Professor Alex S. Vitale

Thursday 15 April 2021 ~ 12:30-1:30pm Pacific

with ASL interpretation

Policy researchers like David Kennedy, Thomas Abt, and Patrick Sharkey, who know that most policing doesn’t work, continue to insist that we couldn’t possibly “defund the police” and must instead continue to kowtow to the supremacy of policing because it’s the most important part of any effort to respond to violence. While serious crime is at near record lows after over 25 years of decline, the US remains an incredibly violent country and that violence is heavily concentrated among men in the most disadvantaged communities and typically enacted by those who have been the most abandoned by the defunding of communities. There are three ways to respond to this concern about violence: question the framing, point out the failures of policing, and describe specific community-based violence reduction strategies, while we work on longer term social transformations.
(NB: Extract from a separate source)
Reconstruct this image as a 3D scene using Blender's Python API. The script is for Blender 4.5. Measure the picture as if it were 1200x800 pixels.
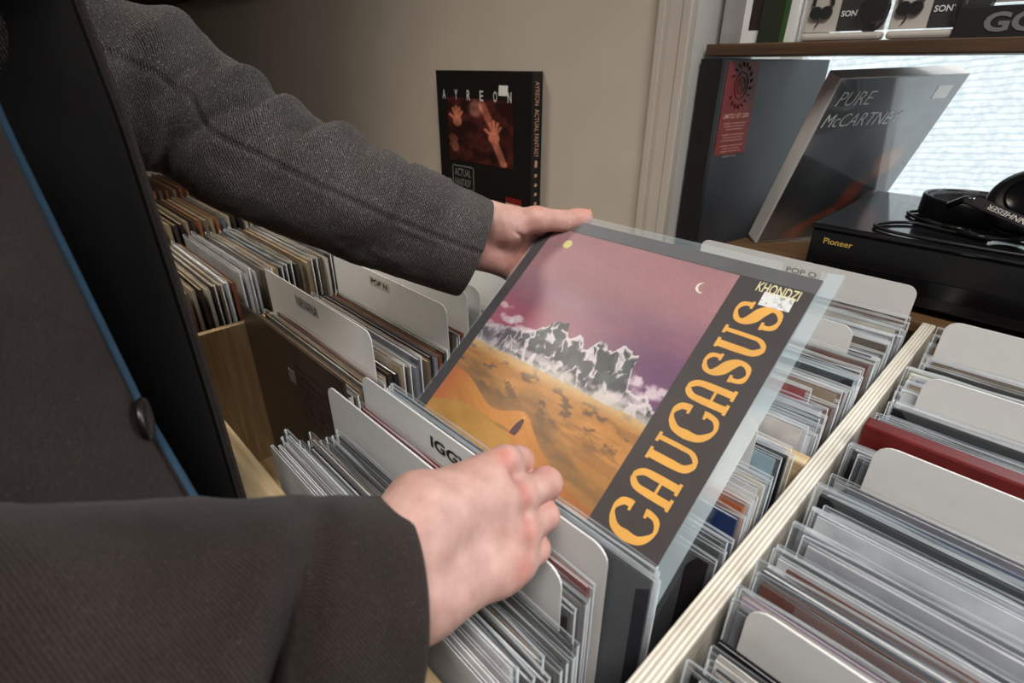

Alex S. Vitale is Professor of Sociology and Coordinator of the Policing and Social Justice Project at Brooklyn College and a Visiting Professor at London Southbank University. He has spent the last 30 years writing about policing and consults both police departments and human rights organizations internationally. Prof. Vitale is the author of City of Disorder: How the Quality of Life Campaign Transformed New York Politics and The End of Policing. His academic writings on policing have appeared in Policing and Society, Police Practice and Research, Mobilization, and Contemporary Sociology. He is also a frequent essayist, whose writings have been published in The NY Times, Washington Post, The Guardian, The Nation, Vice News, Fortune, and USA Today. He has also appeared on CNN, MSNBC, CNBC, NPR, PBS, Democracy Now, and The Daily Show with Trevor Noah.